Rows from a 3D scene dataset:

######

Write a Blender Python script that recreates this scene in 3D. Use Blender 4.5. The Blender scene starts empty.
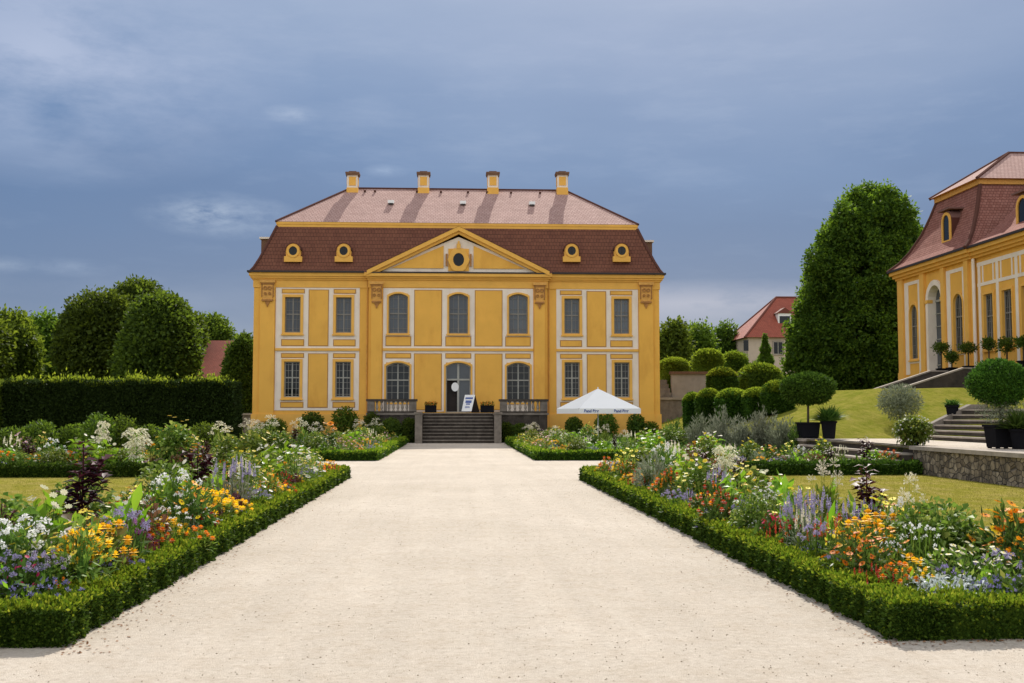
import bpy, math, random
import numpy as np
from mathutils import Vector
rng = np.random.default_rng(7); random.seed(7)
PI = math.pi
sc = bpy.context.scene
COL = sc.collection

# ------------------------------------------------------------------ camera
F = 1100.0
TP = 73 / F
PITCH = math.atan(TP)
YAW = math.atan(57 / F * math.cos(PITCH))
EYE = 1.6
fw = np.array([math.sin(YAW) * math.cos(PITCH), math.cos(YAW) * math.cos(PITCH), math.sin(PITCH)])
rt = np.array([math.cos(YAW), -math.sin(YAW), 0.0])
up = np.cross(rt, fw)
cd = bpy.data.cameras.new('camera'); cam = bpy.data.objects.new('camera', cd); COL.objects.link(cam)
cam.location = (0, 0, EYE); cam.rotation_euler = (PI / 2 + PITCH, 0, -YAW)
cd.lens = F * 36 / 1024; cd.sensor_width = 36; cd.clip_end = 3000; cd.clip_start = .05
sc.camera = cam

def ray(px, py):
    return fw + rt * (px - 512) / F + up * (341.5 - py) / F
def at(px, py, Y):
    d = ray(px, py); t = Y / d[1]
    return (d[0] * t, Y, EYE + d[2] * t)
def onx(px, py, X):
    d = ray(px, py); t = X / d[0]
    return (X, d[1] * t, EYE + d[2] * t)
def gx(px, Y): return at(px, 440, Y)[0]
def lin(c):
    return tuple(((v / 255) / 12.92 if v / 255 <= .04045 else (((v / 255) + .055) / 1.055) ** 2.4) for v in c)

# ------------------------------------------------------------------ light
SUN_EL, SUN_AZ = math.radians(41), math.radians(10.5)
sv = Vector((math.sin(SUN_AZ) * math.cos(SUN_EL), math.cos(SUN_AZ) * math.cos(SUN_EL), math.sin(SUN_EL)))
sl = bpy.data.lights.new('sun', 'SUN'); so = bpy.data.objects.new('sun', sl); COL.objects.link(so)
sl.energy = 3.4; sl.angle = math.radians(.5); sl.color = (1, .95, .86)
so.rotation_euler = sv.to_track_quat('Z', 'Y').to_euler(); so.location = (10, 60, 60)
EXPO = 0.72
EV = 2 ** EXPO
vs = sc.view_settings
vs.view_transform = 'Standard'; vs.look = 'None'; vs.exposure = EXPO; vs.gamma = 1; vs.use_curve_mapping = False

class NT:
    def __init__(s, tree): s.t = tree; s.n = tree.nodes; s.l = tree.links
    def new(s, typ, **kw):
        n = s.n.new(typ)
        for k, v in kw.items():
            setattr(n, k, v)
        return n
    def link(s, a, b): s.l.new(a, b)
    def val(s, n, i, v):
        n.inputs[i].default_value = v
    def math(s, op, a, b=None, c=None, clamp=False):
        n = s.new('ShaderNodeMath', operation=op); n.use_clamp = clamp
        for i, x in enumerate((a, b, c)):
            if x is None: continue
            if isinstance(x, (int, float)): n.inputs[i].default_value = x
            else: s.link(x, n.inputs[i])
        return n.outputs[0]
    def mix(s, fac, a, b, blend='MIX'):
        n = s.new('ShaderNodeMix', data_type='RGBA', blend_type=blend)
        for idx, x in ((0, fac), (6, a), (7, b)):
            if isinstance(x, (int, float)): n.inputs[idx].default_value = x
            elif isinstance(x, tuple): n.inputs[idx].default_value = (*x[:3], 1)
            else: s.link(x, n.inputs[idx])
        return n.outputs[2]
    def ramp(s, fac, stops, interp='LINEAR'):
        n = s.new('ShaderNodeValToRGB'); cr = n.color_ramp; cr.interpolation = interp
        while len(cr.elements) < len(stops): cr.elements.new(.5)
        for e, (p, c) in zip(cr.elements, stops):
            e.position = p; e.color = (*c, 1) if len(c) == 3 else c
        s.link(fac, n.inputs[0]); return n.outputs[0]
    def noise(s, vec, scale, detail=4, rough=.55, dim='3D'):
        n = s.new('ShaderNodeTexNoise', noise_dimensions=dim)
        n.inputs['Scale'].default_value = scale; n.inputs['Detail'].default_value = detail; n.inputs['Roughness'].default_value = rough
        if vec is not None: s.link(vec, n.inputs['Vector'])
        return n.outputs['Fac']
    def mapping(s, vec, loc=(0, 0, 0), scale=(1, 1, 1), rot=(0, 0, 0)):
        n = s.new('ShaderNodeMapping'); n.inputs['Location'].default_value = loc
        n.inputs['Scale'].default_value = scale; n.inputs['Rotation'].default_value = rot
        s.link(vec, n.inputs['Vector']); return n.outputs[0]

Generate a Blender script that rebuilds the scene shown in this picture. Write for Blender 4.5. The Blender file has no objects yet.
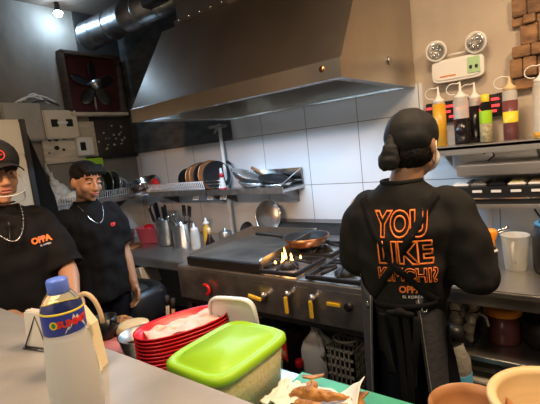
import bpy, bmesh, math, random
from math import sin, cos, pi, radians
from mathutils import Vector, Matrix, noise
from mathutils.bvhtree import BVHTree
random.seed(7)
S = bpy.context.scene
COL = S.collection

# ---------------------------------------------------------------- camera
F_PX = 413.8
PITCH, ROLL, YAW = radians(7.24), radians(-6.433), radians(38.27)
fw = Vector((-sin(YAW)*cos(PITCH), cos(YAW)*cos(PITCH), -sin(PITCH)))
rt = Vector((cos(YAW), sin(YAW), 0)); up = rt.cross(fw)
r2 = cos(ROLL)*rt + sin(ROLL)*up; u2 = -sin(ROLL)*rt + cos(ROLL)*up
cd = bpy.data.cameras.new('camera'); cam = bpy.data.objects.new('camera', cd); COL.objects.link(cam)
cam.matrix_world = Matrix(((r2.x,u2.x,-fw.x,0),(r2.y,u2.y,-fw.y,0),(r2.z,u2.z,-fw.z,1.5),(0,0,0,1)))
cd.sensor_fit = 'HORIZONTAL'; cd.sensor_width = 36; cd.lens = 36*F_PX/540; cd.clip_start = .02
S.camera = cam
# ---------------------------------------------------------------- world, exposure
w = bpy.data.worlds.new('world'); S.world = w; w.use_nodes = True
w.node_tree.nodes['Background'].inputs[0].default_value = (1.0, .80, .60, 1)
w.node_tree.nodes['Background'].inputs[1].default_value = .11
S.view_settings.view_transform = 'Standard'; S.view_settings.look = 'None'
S.view_settings.gamma = 1; S.view_settings.use_curve_mapping = False
S.view_settings.exposure = 0.25
def lamp(name, kind, loc, energy, color, rot=None, size=.1, size_y=None, target=None, **kw):
    d = bpy.data.lights.new(name, kind); d.energy = energy; d.color = color
    if kind == 'AREA':
        d.size = size
        if size_y: d.shape = 'RECTANGLE'; d.size_y = size_y
    else: d.shadow_soft_size = size
    for k, v in kw.items(): setattr(d, k, v)
    o = bpy.data.objects.new(name, d); COL.objects.link(o); o.location = loc
    if target: o.rotation_euler = (Vector(target)-Vector(loc)).to_track_quat('-Z','Y').to_euler()
    elif rot: o.rotation_euler = rot
    return o
WARM = (1.0, .70, .44); COOL = (.46, .71, 1.0)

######

* Task statement *
Your task is to reproduce all of the material exactly. The pictures stay out.

* Output below *
Write a Blender Python script that recreates this scene in 3D. Use Blender 4.5. The Blender scene starts empty.
import bpy, math, random
import numpy as np
from mathutils import Vector
rng = np.random.default_rng(7); random.seed(7)
PI = math.pi
sc = bpy.context.scene
COL = sc.collection

# ------------------------------------------------------------------ camera
F = 1100.0
TP = 73 / F
PITCH = math.atan(TP)
YAW = math.atan(57 / F * math.cos(PITCH))
EYE = 1.6
fw = np.array([math.sin(YAW) * math.cos(PITCH), math.cos(YAW) * math.cos(PITCH), math.sin(PITCH)])
rt = np.array([math.cos(YAW), -math.sin(YAW), 0.0])
up = np.cross(rt, fw)
cd = bpy.data.cameras.new('camera'); cam = bpy.data.objects.new('camera', cd); COL.objects.link(cam)
cam.location = (0, 0, EYE); cam.rotation_euler = (PI / 2 + PITCH, 0, -YAW)
cd.lens = F * 36 / 1024; cd.sensor_width = 36; cd.clip_end = 3000; cd.clip_start = .05
sc.camera = cam

def ray(px, py):
    return fw + rt * (px - 512) / F + up * (341.5 - py) / F
def at(px, py, Y):
    d = ray(px, py); t = Y / d[1]
    return (d[0] * t, Y, EYE + d[2] * t)
def onx(px, py, X):
    d = ray(px, py); t = X / d[0]
    return (X, d[1] * t, EYE + d[2] * t)
def gx(px, Y): return at(px, 440, Y)[0]
def lin(c):
    return tuple(((v / 255) / 12.92 if v / 255 <= .04045 else (((v / 255) + .055) / 1.055) ** 2.4) for v in c)

# ------------------------------------------------------------------ light
SUN_EL, SUN_AZ = math.radians(41), math.radians(10.5)
sv = Vector((math.sin(SUN_AZ) * math.cos(SUN_EL), math.cos(SUN_AZ) * math.cos(SUN_EL), math.sin(SUN_EL)))
sl = bpy.data.lights.new('sun', 'SUN'); so = bpy.data.objects.new('sun', sl); COL.objects.link(so)
sl.energy = 3.4; sl.angle = math.radians(.5); sl.color = (1, .95, .86)
so.rotation_euler = sv.to_track_quat('Z', 'Y').to_euler(); so.location = (10, 60, 60)
EXPO = 0.72
EV = 2 ** EXPO
vs = sc.view_settings
vs.view_transform = 'Standard'; vs.look = 'None'; vs.exposure = EXPO; vs.gamma = 1; vs.use_curve_mapping = False

class NT:
    def __init__(s, tree): s.t = tree; s.n = tree.nodes; s.l = tree.links
    def new(s, typ, **kw):
        n = s.n.new(typ)
        for k, v in kw.items():
            setattr(n, k, v)
        return n
    def link(s, a, b): s.l.new(a, b)
    def val(s, n, i, v):
        n.inputs[i].default_value = v
    def math(s, op, a, b=None, c=None, clamp=False):
        n = s.new('ShaderNodeMath', operation=op); n.use_clamp = clamp
        for i, x in enumerate((a, b, c)):
            if x is None: continue
            if isinstance(x, (int, float)): n.inputs[i].default_value = x
            else: s.link(x, n.inputs[i])
        return n.outputs[0]
    def mix(s, fac, a, b, blend='MIX'):
        n = s.new('ShaderNodeMix', data_type='RGBA', blend_type=blend)
        for idx, x in ((0, fac), (6, a), (7, b)):
            if isinstance(x, (int, float)): n.inputs[idx].default_value = x
            elif isinstance(x, tuple): n.inputs[idx].default_value = (*x[:3], 1)
            else: s.link(x, n.inputs[idx])
        return n.outputs[2]
    def ramp(s, fac, stops, interp='LINEAR'):
        n = s.new('ShaderNodeValToRGB'); cr = n.color_ramp; cr.interpolation = interp
        while len(cr.elements) < len(stops): cr.elements.new(.5)
        for e, (p, c) in zip(cr.elements, stops):
            e.position = p; e.color = (*c, 1) if len(c) == 3 else c
        s.link(fac, n.inputs[0]); return n.outputs[0]
    def noise(s, vec, scale, detail=4, rough=.55, dim='3D'):
        n = s.new('ShaderNodeTexNoise', noise_dimensions=dim)
        n.inputs['Scale'].default_value = scale; n.inputs['Detail'].default_value = detail; n.inputs['Roughness'].default_value = rough
        if vec is not None: s.link(vec, n.inputs['Vector'])
        return n.outputs['Fac']
    def mapping(s, vec, loc=(0, 0, 0), scale=(1, 1, 1), rot=(0, 0, 0)):
        n = s.new('ShaderNodeMapping'); n.inputs['Location'].default_value = loc
        n.inputs['Scale'].default_value = scale; n.inputs['Rotation'].default_value = rot
        s.link(vec, n.inputs['Vector']); return n.outputs[0]

Generate a Blender script that rebuilds the scene shown in this picture. Write for Blender 4.5. The Blender file has no objects yet.
import bpy, bmesh, math, random
from math import sin, cos, pi, radians
from mathutils import Vector, Matrix, noise
from mathutils.bvhtree import BVHTree
random.seed(7)
S = bpy.context.scene
COL = S.collection

# ---------------------------------------------------------------- camera
F_PX = 413.8
PITCH, ROLL, YAW = radians(7.24), radians(-6.433), radians(38.27)
fw = Vector((-sin(YAW)*cos(PITCH), cos(YAW)*cos(PITCH), -sin(PITCH)))
rt = Vector((cos(YAW), sin(YAW), 0)); up = rt.cross(fw)
r2 = cos(ROLL)*rt + sin(ROLL)*up; u2 = -sin(ROLL)*rt + cos(ROLL)*up
cd = bpy.data.cameras.new('camera'); cam = bpy.data.objects.new('camera', cd); COL.objects.link(cam)
cam.matrix_world = Matrix(((r2.x,u2.x,-fw.x,0),(r2.y,u2.y,-fw.y,0),(r2.z,u2.z,-fw.z,1.5),(0,0,0,1)))
cd.sensor_fit = 'HORIZONTAL'; cd.sensor_width = 36; cd.lens = 36*F_PX/540; cd.clip_start = .02
S.camera = cam
# ---------------------------------------------------------------- world, exposure
w = bpy.data.worlds.new('world'); S.world = w; w.use_nodes = True
w.node_tree.nodes['Background'].inputs[0].default_value = (1.0, .80, .60, 1)
w.node_tree.nodes['Background'].inputs[1].default_value = .11
S.view_settings.view_transform = 'Standard'; S.view_settings.look = 'None'
S.view_settings.gamma = 1; S.view_settings.use_curve_mapping = False
S.view_settings.exposure = 0.25
def lamp(name, kind, loc, energy, color, rot=None, size=.1, size_y=None, target=None, **kw):
    d = bpy.data.lights.new(name, kind); d.energy = energy; d.color = color
    if kind == 'AREA':
        d.size = size
        if size_y: d.shape = 'RECTANGLE'; d.size_y = size_y
    else: d.shadow_soft_size = size
    for k, v in kw.items(): setattr(d, k, v)
    o = bpy.data.objects.new(name, d); COL.objects.link(o); o.location = loc
    if target: o.rotation_euler = (Vector(target)-Vector(loc)).to_track_quat('-Z','Y').to_euler()
    elif rot: o.rotation_euler = rot
    return o
WARM = (1.0, .70, .44); COOL = (.46, .71, 1.0)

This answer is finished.